Because its an over-engineered pile of shit. The only thing required was an increase in the address space, but we got IPv6 instead, which everyone sane resists to this day. Defaulting to hex addressing only a sheltered engineer would do.


It's not very over-engineered; most parts of it work the same as v4 does, just with bigger addresses.

Writing the addresses in hex is because doing so is easier. It lines up with the binary better which makes subnetting easier, and do you really want to deal with addresses that look like "32.1.13.184.133.163.0.0.0.0.138.46.3.112.115.52"?


In the past there have been cases where firewall defaults were configured incorrectly for IPV6 and stuff would get inadvertently exposed. I don't think that's as common now but I could see just entirely disabling ipv6 to avoid this if you don't want to specifically test to make sure the configuration is correct.


If you have a large estate of IPv4 addresses, the more ubiquitous IPv6 gets, the less they're worth.



We're still at a point where at least 60$ of users (according to Google) are still IPv4-only. I imagine we're still a little far from the tipping point where IPv4 becomes less valuable.


I recently disabled IPv6 on my home network to make firewall rules more manageable, and I was always under the impression IPv6 adoption was slow. So I was pretty surprised to check and see Google user's adoption has reached 40%. I feel like ISPs are a big push for that.
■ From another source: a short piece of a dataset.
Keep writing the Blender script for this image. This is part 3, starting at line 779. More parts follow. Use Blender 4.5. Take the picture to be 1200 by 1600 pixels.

It's probably mostly from mobile carriers. Thought I know Comcast runs v6 on large portions of their residential networks.
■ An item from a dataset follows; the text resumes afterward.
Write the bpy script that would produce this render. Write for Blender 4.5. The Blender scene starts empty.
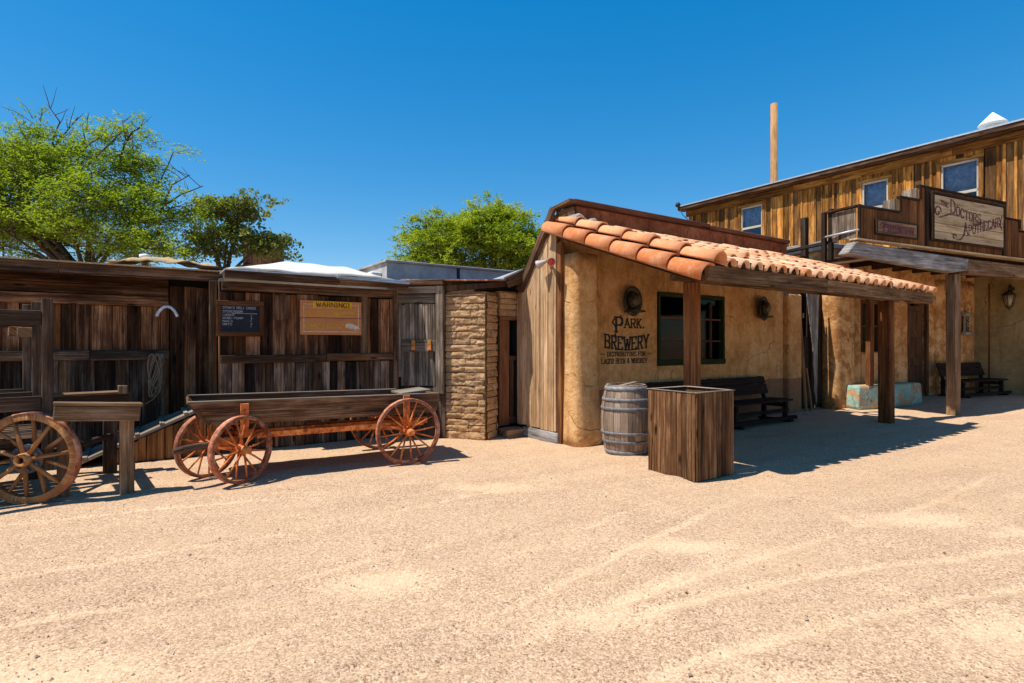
import bpy, math, random
import numpy as np
from mathutils import Vector, Matrix, noise
R = random.Random(7)
D = bpy.data
sc = bpy.context.scene
COL = sc.collection
rad = math.radians
V = Vector
EYE, HOR, FPX = 1.6, 343.0, 550.0

# ------------------------------------------------------------------ frames
class Frame:
    def __init__(s, ox, oy, deg):
        s.o = V((ox, oy, 0)); s.a = rad(deg); s.c = math.cos(s.a); s.s = math.sin(s.a)
    def w(s, p):
        return V((s.o.x + p[0]*s.c - p[1]*s.s, s.o.y + p[0]*s.s + p[1]*s.c, p[2]))
    def inv(s, p):
        x, y = p[0]-s.o.x, p[1]-s.o.y
        return V((x*s.c + y*s.s, -x*s.s + y*s.c, p[2]))
TOWN = Frame(0, 0, 34)
_o = TOWN.w((15.17, 4.72, 0))
APO = Frame(_o.x, _o.y, 24.8)
WORLD = Frame(0, 0, 0)

# ------------------------------------------------------------------ mesh builder
class MB:
    def __init__(s):
        s.v = []; s.f = []; s.uv = []; s.r = []; s.smooth = []
    def face(s, idx, uvs, r, sm=False):
        s.f.append(tuple(idx)); s.uv.append(uvs); s.r.append(r); s.smooth.append(sm)
    def hexa(s, c, axis, r=None, off=None):
        """c: 8 corners, index bits x=1,y=2,z=4; axis: grain axis 0..2"""
        r = R.random() if r is None else r
        ou, ov = (R.random()*50, R.random()*50) if off is None else off
        b = len(s.v); s.v += [V(p) for p in c]
        cc = sum((V(p) for p in c), V())/8
        ex = [(V(c[1])-V(c[0])).length, (V(c[2])-V(c[0])).length, (V(c[4])-V(c[0])).length]
        for q in ((0,2,3,1), (4,5,7,6), (0,1,5,4), (2,6,7,3), (0,4,6,2), (1,3,7,5)):
            uvs = []
            for i in q:
                co = [ex[k]*(1 if i >> k & 1 else 0) for k in range(3)]
                al = co[axis]; ac = sum(co[k]*(1+.37*n) for n, k in enumerate(k for k in range(3) if k != axis))
                uvs.append((ac+ou, al+ov))
            s.face([b+i for i in q], uvs, r)
    def box(s, a, b, axis=None, jit=0., r=None):
        a, b = V(a), V(b)
        lo = [min(a[i], b[i]) for i in range(3)]; hi = [max(a[i], b[i]) for i in range(3)]
        if axis is None: axis = max(range(3), key=lambda i: hi[i]-lo[i])
        c = []
        for i in range(8):
            c.append(V([(hi if i >> k & 1 else lo)[k] + (R.uniform(-jit, jit) if jit else 0) for k in range(3)]))
        s.hexa(c, axis, r)
    def beam(s, p, q, wd, ht, up=(0, 0, 1), jit=0., taper=1., r=None):
        p, q = V(p), V(q); d = (q-p).normalized(); up = V(up)
        sd = d.cross(up)
        if sd.length < 1e-4: sd = d.cross(V((0, 1, 0)))
        sd.normalize(); up = sd.cross(d).normalized()
        c = [None]*8
        for i in range(8):
            e = q if i & 1 else p; t = taper if i & 1 else 1
            c[i] = e + sd*wd*t*(-.5 if i & 2 else .5) + up*ht*t*(.5 if i & 4 else -.5) + V([R.uniform(-jit, jit) for _ in range(3)])
        s.hexa(c, 0, r)
    def prism(s, poly, off, r=None, sm=False):
        """poly: list of 3d points (planar), extruded by off"""
        r = R.random() if r is None else r
        n = len(poly); b = len(s.v); off = V(off)
        s.v += [V(p) for p in poly] + [V(p)+off for p in poly]
        nrm = off.normalized(); ax = V((0, 0, 1)) if abs(nrm.z) < .8 else V((1, 0, 0))
        ey = (ax - nrm*ax.dot(nrm)).normalized(); ex = ey.cross(nrm)
        uv = [(V(p).dot(ex), V(p).dot(ey)) for p in poly]
        s.face(list(range(b+n-1, b-1, -1)), uv[::-1], r)
        s.face(list(range(b+n, b+2*n)), uv, r)
        for i in range(n):
            j = (i+1) % n
            s.face([b+i, b+j, b+n+j, b+n+i], [uv[i], uv[j], uv[j], uv[i]], r, sm)
    def ring_surface(s, rings, closed_u=True, r=None, sm=True, cap=True, uvs=None):
        r = R.random() if r is None else r
        b = len(s.v); n = len(rings[0]); ou = R.random()*20; ov = R.random()*20
        for g in rings: s.v += [V(p) for p in g]
        acc = 0
        for k in range(len(rings)-1):
            L = (V(rings[k+1][0])-V(rings[k][0])).length
            per = 0
            for i in range(n if closed_u else n-1):
                j = (i+1) % n
                dl = (V(rings[k][(i+1) % n])-V(rings[k][i])).length
                s.face([b+k*n+i, b+k*n+j, b+(k+1)*n+j, b+(k+1)*n+i],
                       [(per+ou, acc+ov), (per+dl+ou, acc+ov), (per+dl+ou, acc+L+ov), (per+ou, acc+L+ov)], r, sm)
                per += dl
            acc += L
        if cap and closed_u:
            for k, rev in ((0, True), (len(rings)-1, False)):
                idx = [b+k*n+i for i in range(n)]
                if rev: idx.reverse()
                c = sum((s.v[i] for i in idx), V())/n
                s.face(idx, [((s.v[i]-c).x+(s.v[i]-c).y*.5+ou, (s.v[i]-c).z+ov) for i in idx], r)
    def tube(s, pts, rads, seg=8, r=None, cap=True):
        pts = [V(p) for p in pts]
        if not hasattr(rads, '__len__'): rads = [rads]*len(pts)
        rings = []; prev = None
        for i, p in enumerate(pts):
            d = (pts[min(i+1, len(pts)-1)]-pts[max(i-1, 0)]).normalized()
            a = prev if prev is not None else (V((0, 0, 1)) if abs(d.z) < .9 else V((1, 0, 0)))
            e1 = (a - d*a.dot(d)).normalized(); prev = e1; e2 = d.cross(e1)
            rings.append([p + (e1*math.cos(2*math.pi*k/seg) + e2*math.sin(2*math.pi*k/seg))*rads[i] for k in range(seg)])
        s.ring_surface(rings, True, r, True, cap)
    def lathe(s, c, axis, prof, seg=24, r=None, cap=True, loop=False):
        """prof: (radius, height along axis)"""
        c, axis = V(c), V(axis).normalized()
        a = V((0, 0, 1)) if abs(axis.z) < .9 else V((1, 0, 0))
        e1 = (a-axis*a.dot(axis)).normalized(); e2 = axis.cross(e1)
        rings = [[c+axis*h+(e1*math.cos(2*math.pi*k/seg)+e2*math.sin(2*math.pi*k/seg))*q for k in range(seg)] for q, h in prof]
        if loop: rings.append(rings[0])
        s.ring_surface(rings, True, r, True, cap and not loop)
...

Yes I turn it off because it's always causing unpredictable problems. I actually tried to switch to all IPv6 and that was worse than ipv4 because you still need to run a full ipv4 stock to visit almost anything on the web without a proxy


I did it before because I assumed it was causing issues and not configuring things on my network properly.

I was wrong and the issues were elsewhere, but it remained disabled on the router for a long time.

I’m generally a person who resists change and I can’t tangibly see the benefits of ipv6; until I realised that “port-forwarding” is an exclusively NAT problem and it’s much easier with ipv6 to just natively open a port on the firewall if I want.


I do. I don't know why, but when debugging some network issues I discovered just shutting IPv6 down fixed the issue. Could it have been a buggy implementation on a single device on the network messing everything up? Maybe. But since I have no real benefit for IPv6, it was trivial to turn off.

It also lets me wait until other people (hopefully) build better privacy systems.


IPv6 has had privacy built in for years now, on every OS available. Your inbound address will remain static and possible MAC address derived, but unless you're hosting anything on it (or disabled your firewall) your network traffic will be perfectly private.

I've noticed several websites where IPv6 has lower latency than IPv4. The ease of accessing different VMs on cloud providers that will hand out a single IPv4 address, though alternatives like Betternet/Tailscale/Tor will also work around that problem.


"IPv6 has had privacy built in for years now, on every OS available. Your inbound address will remain static and possible MAC address derived, but unless you're hosting anything on it (or disabled your firewall) your network traffic will be perfectly private."

I've tested with IPv6 on and off on several machines over the course of months. Google's search results become wild and unpredictable on the same machines soon after switching to IPv4.

My theory is that they rely on that IPv6 address to know exactly who they are providing results to and thus selling to.

If that theory didn't hold water, there would be exactly zero difference in search results after switching to all IPv4.


I've switched between IPv4 and IPv6 and Google's search results are practically equally bad after switching between either. Unless you're behind CGNAT, I suppose.

I've noticed that many IPv6 address blocks have more up to date location information from parties like Maxmind.


Yes at my router for privacy. Not nat means no source device obfuscation.

No source device obfuscation equals device tracking


RFC3041 (Privacy Extensions for Stateless Address Autoconfiguration in IPv6) and it's successors have been around for 20 years now and are supported in every major operating system.

In fact, macOS is so aggressive about using temporary addresses that I had to turn off SLAAC in order to be able to ssh back into my desktop.


Yes at my router for privacy. No nat means no source device obfuscation


Yeah, we've disabled it at our SMB at the router-level. No real benefit from using it and it causes DNS issues. We were actually advised to do this by our commercial ISP.


>What's a good reason to avoid IPV6?

IPv6-only CVEs (these have existed!)


Cause there are no IPv4 only CVEs


You can have both if you want!


Yep, I do. About once a year I try IPv6, and give up after a couple weeks when I keep having weird transient errors that I can't pin down accessing websites and other remote hosts, all of which go away the moment I turn off IPv6.

Maybe it's me, maybe I have a bad config or bad hardware, but it just doesn't work for me.


I have AT&T fiber. I've been running IPv6 for about 2 years now and haven't had any issues at all. iCloud Private Relay also works via IPv4/IPv6, but I have had to disable it once or twice. Who is your ISP? How do sites like https://ipv6-test.com/ and https://test-ipv6.com/ score your connection when you have IPv6 enabled?


AT&T fiber. Haven't tried those particular sites, but the ones I did try to test it all passed (but weren't as thorough as the ones you linked).

Next time I try I'll use those sites and see what they say.


Yes. Actually no, not disable, I use Local-Local, there's a rare application here and there that needs to see an IPv6 stack is available then connects normally over IPv4. Google and anyone touting IPv6 can take IPv6 and have a nice day.